(Your objective):
Your task is to copy the listing exactly. Drop any pictures from the copy.
** start Material provided **
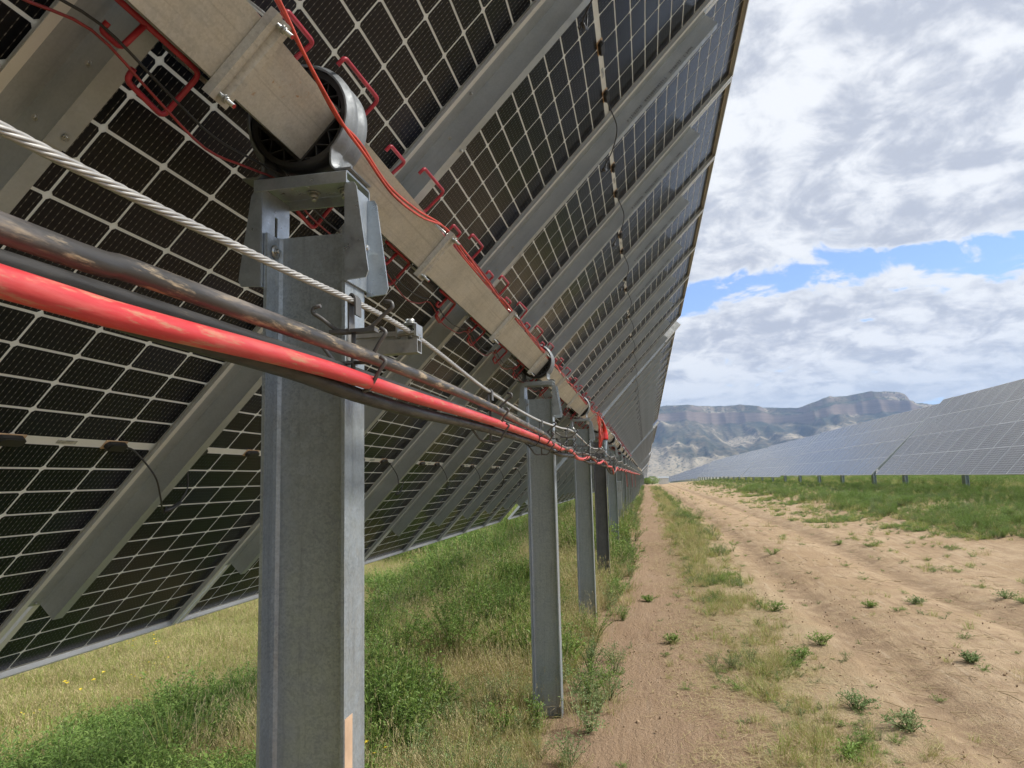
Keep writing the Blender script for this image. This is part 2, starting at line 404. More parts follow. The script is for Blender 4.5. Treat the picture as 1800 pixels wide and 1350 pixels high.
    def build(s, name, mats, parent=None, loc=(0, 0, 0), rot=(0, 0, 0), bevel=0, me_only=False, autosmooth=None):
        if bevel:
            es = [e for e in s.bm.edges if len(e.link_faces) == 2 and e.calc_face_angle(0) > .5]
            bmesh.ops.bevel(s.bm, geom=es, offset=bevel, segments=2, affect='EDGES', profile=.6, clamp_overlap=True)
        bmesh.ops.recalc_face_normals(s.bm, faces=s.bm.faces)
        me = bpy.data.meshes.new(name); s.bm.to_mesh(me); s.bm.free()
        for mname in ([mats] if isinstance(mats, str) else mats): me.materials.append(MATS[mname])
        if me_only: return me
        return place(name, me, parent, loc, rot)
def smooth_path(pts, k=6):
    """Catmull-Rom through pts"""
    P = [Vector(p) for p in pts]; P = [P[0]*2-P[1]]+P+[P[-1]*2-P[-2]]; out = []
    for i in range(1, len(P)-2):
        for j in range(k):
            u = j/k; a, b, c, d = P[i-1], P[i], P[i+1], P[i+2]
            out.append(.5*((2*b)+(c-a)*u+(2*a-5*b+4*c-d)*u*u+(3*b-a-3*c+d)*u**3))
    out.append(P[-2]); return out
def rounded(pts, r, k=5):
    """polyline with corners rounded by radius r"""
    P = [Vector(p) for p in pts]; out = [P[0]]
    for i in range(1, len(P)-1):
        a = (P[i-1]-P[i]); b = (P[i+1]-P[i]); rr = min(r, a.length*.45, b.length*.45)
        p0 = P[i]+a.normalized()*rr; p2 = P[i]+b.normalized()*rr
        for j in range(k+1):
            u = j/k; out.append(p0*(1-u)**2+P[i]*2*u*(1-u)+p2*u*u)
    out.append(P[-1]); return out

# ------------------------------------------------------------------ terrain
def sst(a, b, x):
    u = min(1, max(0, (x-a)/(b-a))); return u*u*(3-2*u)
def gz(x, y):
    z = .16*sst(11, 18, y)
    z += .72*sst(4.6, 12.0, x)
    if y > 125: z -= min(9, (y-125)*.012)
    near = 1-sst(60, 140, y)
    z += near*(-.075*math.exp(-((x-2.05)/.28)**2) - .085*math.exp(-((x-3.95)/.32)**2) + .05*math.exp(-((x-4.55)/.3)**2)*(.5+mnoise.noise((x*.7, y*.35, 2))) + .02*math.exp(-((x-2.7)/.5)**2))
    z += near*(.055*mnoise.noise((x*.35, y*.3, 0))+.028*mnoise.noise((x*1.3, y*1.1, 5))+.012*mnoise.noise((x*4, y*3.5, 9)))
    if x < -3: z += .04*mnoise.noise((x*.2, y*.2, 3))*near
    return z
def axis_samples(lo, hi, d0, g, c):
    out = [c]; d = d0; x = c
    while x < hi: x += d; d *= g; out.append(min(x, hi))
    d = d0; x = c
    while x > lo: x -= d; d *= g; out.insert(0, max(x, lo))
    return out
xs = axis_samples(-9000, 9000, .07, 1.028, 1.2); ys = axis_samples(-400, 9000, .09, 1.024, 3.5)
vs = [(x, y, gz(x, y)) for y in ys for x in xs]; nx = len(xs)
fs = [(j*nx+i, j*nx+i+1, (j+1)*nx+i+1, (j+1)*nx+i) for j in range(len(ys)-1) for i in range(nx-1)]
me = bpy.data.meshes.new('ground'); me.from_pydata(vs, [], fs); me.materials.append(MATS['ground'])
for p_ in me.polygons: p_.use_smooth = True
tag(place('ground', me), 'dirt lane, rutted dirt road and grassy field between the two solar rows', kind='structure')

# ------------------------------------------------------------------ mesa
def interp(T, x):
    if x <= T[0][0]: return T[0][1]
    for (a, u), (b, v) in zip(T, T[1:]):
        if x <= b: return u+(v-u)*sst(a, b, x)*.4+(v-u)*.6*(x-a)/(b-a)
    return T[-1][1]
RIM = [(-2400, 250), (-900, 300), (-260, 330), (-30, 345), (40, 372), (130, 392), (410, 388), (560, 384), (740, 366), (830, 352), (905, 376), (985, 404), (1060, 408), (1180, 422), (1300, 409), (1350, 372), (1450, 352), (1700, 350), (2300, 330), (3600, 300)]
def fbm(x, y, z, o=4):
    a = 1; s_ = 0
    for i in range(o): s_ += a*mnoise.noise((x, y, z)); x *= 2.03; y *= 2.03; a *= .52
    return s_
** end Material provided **
(Response for this exercise):
Keep writing the Blender script for this image. This is part 2, starting at line 404. More parts follow. The script is for Blender 4.5. Treat the picture as 1800 pixels wide and 1350 pixels high.
    def build(s, name, mats, parent=None, loc=(0, 0, 0), rot=(0, 0, 0), bevel=0, me_only=False, autosmooth=None):
        if bevel:
            es = [e for e in s.bm.edges if len(e.link_faces) == 2 and e.calc_face_angle(0) > .5]
            bmesh.ops.bevel(s.bm, geom=es, offset=bevel, segments=2, affect='EDGES', profile=.6, clamp_overlap=True)
        bmesh.ops.recalc_face_normals(s.bm, faces=s.bm.faces)
        me = bpy.data.meshes.new(name); s.bm.to_mesh(me); s.bm.free()
        for mname in ([mats] if isinstance(mats, str) else mats): me.materials.append(MATS[mname])
        if me_only: return me
        return place(name, me, parent, loc, rot)
def smooth_path(pts, k=6):
    """Catmull-Rom through pts"""
    P = [Vector(p) for p in pts]; P = [P[0]*2-P[1]]+P+[P[-1]*2-P[-2]]; out = []
    for i in range(1, len(P)-2):
        for j in range(k):
            u = j/k; a, b, c, d = P[i-1], P[i], P[i+1], P[i+2]
            out.append(.5*((2*b)+(c-a)*u+(2*a-5*b+4*c-d)*u*u+(3*b-a-3*c+d)*u**3))
    out.append(P[-2]); return out
def rounded(pts, r, k=5):
    """polyline with corners rounded by radius r"""
    P = [Vector(p) for p in pts]; out = [P[0]]
    for i in range(1, len(P)-1):
        a = (P[i-1]-P[i]); b = (P[i+1]-P[i]); rr = min(r, a.length*.45, b.length*.45)
        p0 = P[i]+a.normalized()*rr; p2 = P[i]+b.normalized()*rr
        for j in range(k+1):
            u = j/k; out.append(p0*(1-u)**2+P[i]*2*u*(1-u)+p2*u*u)
    out.append(P[-1]); return out

# ------------------------------------------------------------------ terrain
def sst(a, b, x):
    u = min(1, max(0, (x-a)/(b-a))); return u*u*(3-2*u)
def gz(x, y):
    z = .16*sst(11, 18, y)
    z += .72*sst(4.6, 12.0, x)
    if y > 125: z -= min(9, (y-125)*.012)
    near = 1-sst(60, 140, y)
    z += near*(-.075*math.exp(-((x-2.05)/.28)**2) - .085*math.exp(-((x-3.95)/.32)**2) + .05*math.exp(-((x-4.55)/.3)**2)*(.5+mnoise.noise((x*.7, y*.35, 2))) + .02*math.exp(-((x-2.7)/.5)**2))
    z += near*(.055*mnoise.noise((x*.35, y*.3, 0))+.028*mnoise.noise((x*1.3, y*1.1, 5))+.012*mnoise.noise((x*4, y*3.5, 9)))
    if x < -3: z += .04*mnoise.noise((x*.2, y*.2, 3))*near
    return z
def axis_samples(lo, hi, d0, g, c):
    out = [c]; d = d0; x = c
    while x < hi: x += d; d *= g; out.append(min(x, hi))
    d = d0; x = c
    while x > lo: x -= d; d *= g; out.insert(0, max(x, lo))
    return out
xs = axis_samples(-9000, 9000, .07, 1.028, 1.2); ys = axis_samples(-400, 9000, .09, 1.024, 3.5)
vs = [(x, y, gz(x, y)) for y in ys for x in xs]; nx = len(xs)
fs = [(j*nx+i, j*nx+i+1, (j+1)*nx+i+1, (j+1)*nx+i) for j in range(len(ys)-1) for i in range(nx-1)]
me = bpy.data.meshes.new('ground'); me.from_pydata(vs, [], fs); me.materials.append(MATS['ground'])
for p_ in me.polygons: p_.use_smooth = True
tag(place('ground', me), 'dirt lane, rutted dirt road and grassy field between the two solar rows', kind='structure')

# ------------------------------------------------------------------ mesa
def interp(T, x):
    if x <= T[0][0]: return T[0][1]
    for (a, u), (b, v) in zip(T, T[1:]):
        if x <= b: return u+(v-u)*sst(a, b, x)*.4+(v-u)*.6*(x-a)/(b-a)
    return T[-1][1]
RIM = [(-2400, 250), (-900, 300), (-260, 330), (-30, 345), (40, 372), (130, 392), (410, 388), (560, 384), (740, 366), (830, 352), (905, 376), (985, 404), (1060, 408), (1180, 422), (1300, 409), (1350, 372), (1450, 352), (1700, 350), (2300, 330), (3600, 300)]
def fbm(x, y, z, o=4):
    a = 1; s_ = 0
    for i in range(o): s_ += a*mnoise.noise((x, y, z)); x *= 2.03; y *= 2.03; a *= .52
    return s_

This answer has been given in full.